* [SHORT PROBLEM]: Take the listing and print it in full, exactly as given.

[START]

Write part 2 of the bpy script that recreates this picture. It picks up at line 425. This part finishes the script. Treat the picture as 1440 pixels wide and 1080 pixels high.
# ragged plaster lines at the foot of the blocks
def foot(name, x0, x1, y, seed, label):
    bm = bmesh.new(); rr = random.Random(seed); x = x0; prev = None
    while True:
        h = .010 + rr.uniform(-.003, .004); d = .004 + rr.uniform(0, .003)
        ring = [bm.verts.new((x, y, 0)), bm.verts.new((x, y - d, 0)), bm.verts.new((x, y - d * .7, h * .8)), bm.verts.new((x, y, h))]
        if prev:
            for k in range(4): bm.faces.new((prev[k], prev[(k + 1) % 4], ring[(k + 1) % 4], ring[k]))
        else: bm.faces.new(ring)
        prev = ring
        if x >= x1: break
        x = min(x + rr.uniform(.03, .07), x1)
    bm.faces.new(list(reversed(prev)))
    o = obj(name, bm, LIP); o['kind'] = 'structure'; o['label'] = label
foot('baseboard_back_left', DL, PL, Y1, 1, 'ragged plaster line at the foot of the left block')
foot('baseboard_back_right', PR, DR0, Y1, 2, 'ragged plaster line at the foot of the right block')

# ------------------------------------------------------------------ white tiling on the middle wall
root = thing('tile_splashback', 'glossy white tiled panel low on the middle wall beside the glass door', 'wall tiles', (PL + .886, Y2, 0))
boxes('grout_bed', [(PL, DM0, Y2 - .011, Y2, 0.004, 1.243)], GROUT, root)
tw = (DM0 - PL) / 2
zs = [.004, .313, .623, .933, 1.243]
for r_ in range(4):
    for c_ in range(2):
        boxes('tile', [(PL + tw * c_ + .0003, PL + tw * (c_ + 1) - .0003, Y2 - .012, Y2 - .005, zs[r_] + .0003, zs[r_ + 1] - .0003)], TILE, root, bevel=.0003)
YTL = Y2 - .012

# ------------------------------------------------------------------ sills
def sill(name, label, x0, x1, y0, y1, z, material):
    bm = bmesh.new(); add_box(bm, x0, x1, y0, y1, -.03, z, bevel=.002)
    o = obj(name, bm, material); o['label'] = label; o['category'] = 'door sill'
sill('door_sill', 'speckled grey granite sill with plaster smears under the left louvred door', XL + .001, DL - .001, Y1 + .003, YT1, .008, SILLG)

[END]

* [SOLUTION BELOW]:
Write part 2 of the bpy script that recreates this picture. It picks up at line 425. This part finishes the script. Treat the picture as 1440 pixels wide and 1080 pixels high.
# ragged plaster lines at the foot of the blocks
def foot(name, x0, x1, y, seed, label):
    bm = bmesh.new(); rr = random.Random(seed); x = x0; prev = None
    while True:
        h = .010 + rr.uniform(-.003, .004); d = .004 + rr.uniform(0, .003)
        ring = [bm.verts.new((x, y, 0)), bm.verts.new((x, y - d, 0)), bm.verts.new((x, y - d * .7, h * .8)), bm.verts.new((x, y, h))]
        if prev:
            for k in range(4): bm.faces.new((prev[k], prev[(k + 1) % 4], ring[(k + 1) % 4], ring[k]))
        else: bm.faces.new(ring)
        prev = ring
        if x >= x1: break
        x = min(x + rr.uniform(.03, .07), x1)
    bm.faces.new(list(reversed(prev)))
    o = obj(name, bm, LIP); o['kind'] = 'structure'; o['label'] = label
foot('baseboard_back_left', DL, PL, Y1, 1, 'ragged plaster line at the foot of the left block')
foot('baseboard_back_right', PR, DR0, Y1, 2, 'ragged plaster line at the foot of the right block')

# ------------------------------------------------------------------ white tiling on the middle wall
root = thing('tile_splashback', 'glossy white tiled panel low on the middle wall beside the glass door', 'wall tiles', (PL + .886, Y2, 0))
boxes('grout_bed', [(PL, DM0, Y2 - .011, Y2, 0.004, 1.243)], GROUT, root)
tw = (DM0 - PL) / 2
zs = [.004, .313, .623, .933, 1.243]
for r_ in range(4):
    for c_ in range(2):
        boxes('tile', [(PL + tw * c_ + .0003, PL + tw * (c_ + 1) - .0003, Y2 - .012, Y2 - .005, zs[r_] + .0003, zs[r_ + 1] - .0003)], TILE, root, bevel=.0003)
YTL = Y2 - .012

# ------------------------------------------------------------------ sills
def sill(name, label, x0, x1, y0, y1, z, material):
    bm = bmesh.new(); add_box(bm, x0, x1, y0, y1, -.03, z, bevel=.002)
    o = obj(name, bm, material); o['label'] = label; o['category'] = 'door sill'
sill('door_sill', 'speckled grey granite sill with plaster smears under the left louvred door', XL + .001, DL - .001, Y1 + .003, YT1, .008, SILLG)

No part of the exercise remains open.